Mamuthones

                               Origine del nome


Mamuthones e gli Issohadores sono maschere tipiche del carnevale di Mamoiada in Sardegna. Le due figure si distinguono per i vestiti e per il modo di muoversi all'interno della processione: i Mamuthones procedono affaticati e in silenzio mentre gli Issohadores vestono in modo colorato e danno movimento alla processione.
Il nome Mamuthone è un enigma. I pareri sono diversi ed esistono varie ipotesi: c’è chi lo collega semplicemente al nome stesso del paese, in origine una fontana, chi ad altri riferimenti toponomastici, chi risale ad altre civiltà e antichi riti, altri ancora richiamano i nomi degli spaventapasseri, degli idoli bacchici ed esseri spaventevoli della leggenda popolare comuni in tutta la Sardegna.

                                          Storia

L'origine dei mamuthones e issohadores si perde nella notte dei tempi. Ne abbiamo traccia su un riferimento generale da parte dei padri della Chiesa (S. Agostino, sermone 129) sin dai primi secoli dopo Cristo, parlò dei sardi che si mascheravano da animali e compivano riti pagani. Il riferimento più vicino nel tempo è del linguista tedesco Max Leopold Wagner nel suo dizionario (DES - Mamoiada); nel 1928 il Touring Clubdescrive solo il fuoco di Sant'Antonio.[2] Secondo lo stesso studio, comunque, testimonianze orali attestano che i Mamuthones sfilavano già nel XIX secolo. Alcuni sostengono invece che il rito risalga all'età nuragica, come gesto di venerazione per gli animali, per proteggersi dagli spiriti del male o per propiziare il raccolto[3]. Fra le ipotesi avanzate sull'origine della rappresentazione vi è quella un rito totemico di assoggettamento del bue, o anche una processione rituale fatta dai nuragici in onore di qualche nume agricolo e pastorale.[4] Alcuni studiosi sostengono un legame con riti dionisiaci, altri negano questo collegamento, e la includono invece fra i riti che segnano il passaggio delle stagioni[2]. Naturale porsi il problema del rapporto tra tradizione e innovazione. Nella dinamica dei riti la trasformazione è una componente costante nel corso del tempo. Nel caso delle manifestazioni finite specialmente nel Carnevale sarebbe sciocco credere che i riti siano arrivati sino a noi inalterati. È sicuramente avvenuta un'evoluzione dovuta all'opera importante che ha avuto nel processo di rifunzionalizzazione degli elementi a partire dalle normative di papa Gregorio Magno. Non sono da escludere radicali mutamenti persino del significato originario. Che il Carnevale attuale mamoiadino (e quello con maschere simili in genere) sia figlio del cristianesimo pare sia indiscutibile. A Mamoiada intanto la magia del mito, la cerimonia solenne e canonizzata nel tempo si rinnova puntualmente ogni anno e rimane conservata gelosamente e con orgoglio, sia pure relegata tra le manifestazioni del carnevale e a ben osservarla è proprio la solennità dell'esibizione che svela il fatto che di carnevalesco non vi è proprio niente.

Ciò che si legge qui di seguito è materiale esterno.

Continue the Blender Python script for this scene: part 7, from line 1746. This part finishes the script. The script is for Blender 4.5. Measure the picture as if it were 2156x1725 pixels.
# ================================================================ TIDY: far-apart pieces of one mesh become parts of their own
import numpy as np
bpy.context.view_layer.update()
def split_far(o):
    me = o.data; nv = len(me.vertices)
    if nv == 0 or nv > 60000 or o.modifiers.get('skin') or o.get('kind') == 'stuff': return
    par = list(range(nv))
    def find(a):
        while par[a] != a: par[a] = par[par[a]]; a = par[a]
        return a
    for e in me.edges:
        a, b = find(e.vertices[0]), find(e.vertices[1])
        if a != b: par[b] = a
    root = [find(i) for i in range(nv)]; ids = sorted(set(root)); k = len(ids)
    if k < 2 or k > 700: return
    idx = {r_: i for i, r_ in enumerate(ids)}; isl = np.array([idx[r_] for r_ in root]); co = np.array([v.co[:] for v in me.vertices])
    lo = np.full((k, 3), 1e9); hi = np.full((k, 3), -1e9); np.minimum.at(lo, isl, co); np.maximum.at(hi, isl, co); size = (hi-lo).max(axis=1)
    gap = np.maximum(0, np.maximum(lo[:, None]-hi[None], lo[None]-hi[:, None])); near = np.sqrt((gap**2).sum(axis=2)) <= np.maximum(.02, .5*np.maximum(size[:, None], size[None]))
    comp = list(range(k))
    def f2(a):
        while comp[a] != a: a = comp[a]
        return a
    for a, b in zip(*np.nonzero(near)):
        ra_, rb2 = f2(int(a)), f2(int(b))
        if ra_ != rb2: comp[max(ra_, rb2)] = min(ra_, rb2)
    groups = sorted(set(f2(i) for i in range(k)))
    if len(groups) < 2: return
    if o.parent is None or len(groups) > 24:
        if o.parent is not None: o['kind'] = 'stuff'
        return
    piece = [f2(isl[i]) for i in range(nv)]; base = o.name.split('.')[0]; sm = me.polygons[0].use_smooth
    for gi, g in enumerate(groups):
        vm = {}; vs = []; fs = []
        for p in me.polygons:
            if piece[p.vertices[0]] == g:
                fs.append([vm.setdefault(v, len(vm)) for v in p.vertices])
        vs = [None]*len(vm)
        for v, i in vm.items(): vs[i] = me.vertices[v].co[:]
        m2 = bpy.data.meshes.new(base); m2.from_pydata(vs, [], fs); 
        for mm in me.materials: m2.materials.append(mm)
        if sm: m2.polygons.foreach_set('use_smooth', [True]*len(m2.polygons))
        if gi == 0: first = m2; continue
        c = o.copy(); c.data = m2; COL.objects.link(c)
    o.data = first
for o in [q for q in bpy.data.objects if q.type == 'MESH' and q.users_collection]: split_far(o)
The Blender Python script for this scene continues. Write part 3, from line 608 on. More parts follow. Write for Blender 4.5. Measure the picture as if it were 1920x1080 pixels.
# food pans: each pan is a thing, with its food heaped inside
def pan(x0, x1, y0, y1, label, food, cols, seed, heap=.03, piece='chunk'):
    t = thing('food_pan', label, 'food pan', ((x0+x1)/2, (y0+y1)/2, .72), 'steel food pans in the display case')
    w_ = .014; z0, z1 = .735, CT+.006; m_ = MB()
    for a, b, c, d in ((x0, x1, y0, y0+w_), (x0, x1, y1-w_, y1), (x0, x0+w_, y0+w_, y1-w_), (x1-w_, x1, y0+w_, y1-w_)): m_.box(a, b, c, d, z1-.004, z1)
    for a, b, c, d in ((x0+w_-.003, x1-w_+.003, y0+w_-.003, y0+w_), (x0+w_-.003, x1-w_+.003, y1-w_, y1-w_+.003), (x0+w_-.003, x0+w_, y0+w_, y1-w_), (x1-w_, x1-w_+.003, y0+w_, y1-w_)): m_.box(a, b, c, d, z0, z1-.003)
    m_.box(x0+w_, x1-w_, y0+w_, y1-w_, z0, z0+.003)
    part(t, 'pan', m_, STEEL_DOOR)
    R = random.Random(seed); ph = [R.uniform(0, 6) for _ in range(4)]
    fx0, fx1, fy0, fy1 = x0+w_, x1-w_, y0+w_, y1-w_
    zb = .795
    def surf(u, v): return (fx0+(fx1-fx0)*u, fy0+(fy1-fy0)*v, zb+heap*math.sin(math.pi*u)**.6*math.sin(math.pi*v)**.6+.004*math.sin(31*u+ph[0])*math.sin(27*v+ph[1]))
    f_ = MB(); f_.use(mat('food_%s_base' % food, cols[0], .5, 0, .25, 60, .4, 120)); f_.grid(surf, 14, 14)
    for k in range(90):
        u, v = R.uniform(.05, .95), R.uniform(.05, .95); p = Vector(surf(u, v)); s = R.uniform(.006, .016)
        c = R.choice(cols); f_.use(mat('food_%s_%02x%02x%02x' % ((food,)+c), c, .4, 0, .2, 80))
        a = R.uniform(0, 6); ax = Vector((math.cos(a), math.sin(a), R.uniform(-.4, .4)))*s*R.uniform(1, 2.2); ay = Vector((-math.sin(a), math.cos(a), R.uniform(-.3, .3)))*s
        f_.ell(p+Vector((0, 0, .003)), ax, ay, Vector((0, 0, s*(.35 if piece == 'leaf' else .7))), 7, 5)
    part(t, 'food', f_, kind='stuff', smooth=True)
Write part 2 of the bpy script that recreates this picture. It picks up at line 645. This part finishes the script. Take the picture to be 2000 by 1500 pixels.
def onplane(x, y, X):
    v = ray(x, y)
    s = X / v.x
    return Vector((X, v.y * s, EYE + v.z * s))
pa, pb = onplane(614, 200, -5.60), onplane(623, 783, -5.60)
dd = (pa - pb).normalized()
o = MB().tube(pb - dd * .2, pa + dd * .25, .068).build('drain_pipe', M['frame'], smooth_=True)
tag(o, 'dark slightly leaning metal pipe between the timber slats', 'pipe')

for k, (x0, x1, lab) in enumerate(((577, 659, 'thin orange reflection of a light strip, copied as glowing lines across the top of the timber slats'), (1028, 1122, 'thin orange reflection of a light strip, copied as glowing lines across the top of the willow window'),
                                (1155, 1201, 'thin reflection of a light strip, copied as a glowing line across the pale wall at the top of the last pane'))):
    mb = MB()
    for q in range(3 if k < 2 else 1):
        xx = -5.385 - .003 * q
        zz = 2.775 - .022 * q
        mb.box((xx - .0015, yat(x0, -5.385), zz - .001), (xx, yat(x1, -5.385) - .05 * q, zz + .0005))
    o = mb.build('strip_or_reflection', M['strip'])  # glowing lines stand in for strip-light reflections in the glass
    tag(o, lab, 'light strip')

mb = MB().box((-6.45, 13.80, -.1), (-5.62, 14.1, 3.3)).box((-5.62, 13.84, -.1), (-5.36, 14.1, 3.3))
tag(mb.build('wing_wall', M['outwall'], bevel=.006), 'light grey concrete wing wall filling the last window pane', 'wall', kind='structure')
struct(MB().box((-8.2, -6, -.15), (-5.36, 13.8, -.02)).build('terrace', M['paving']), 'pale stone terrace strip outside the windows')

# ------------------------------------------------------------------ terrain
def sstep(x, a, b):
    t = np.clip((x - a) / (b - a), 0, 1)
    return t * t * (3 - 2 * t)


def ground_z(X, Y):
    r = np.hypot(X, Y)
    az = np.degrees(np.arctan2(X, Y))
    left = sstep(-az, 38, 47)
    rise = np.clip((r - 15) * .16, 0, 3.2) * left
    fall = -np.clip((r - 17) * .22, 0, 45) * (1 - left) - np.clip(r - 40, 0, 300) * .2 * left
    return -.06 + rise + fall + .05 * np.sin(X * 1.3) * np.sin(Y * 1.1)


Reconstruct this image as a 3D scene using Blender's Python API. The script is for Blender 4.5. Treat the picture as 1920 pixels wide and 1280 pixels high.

                                      Le maschere

La maschera facciale del mamuthone (visera) è nera e di legno, bianca quella dell'issohadore. Viene assicurata al viso mediante cinghiette in cuoio e contornata da un fazzoletto di foggia femminile. Il corpo del mamuthone viene coperto da pelli di pecora nera (mastruca), mentre sulla schiena, con un complesso sistema di ancoraggio è sistemata una serie di campanacci (carriga). Sul davanti, un mazzo di campanelle bronzee più piccolo. L'Issohadore, invece, indossa un copricapo detto berritta, maschera bianca, un corpetto rosso (curittu), camicia e pantaloni bianchi, bottoni in oro, una bandoliera di campanellini in bronzo (sonajolos), lo scialletto, le ghette in orbace (cartzas), scarponi in pelle ('usinzu) e infine la fune (soha). Le maschere vengono prodotte con vari tipi di legno successivamente annerito. Oltre al fico viene impiegato l'ontano e l'olmo; qualcuna è in castagno o in noce, mentre anticamente le si produceva in pero selvatico.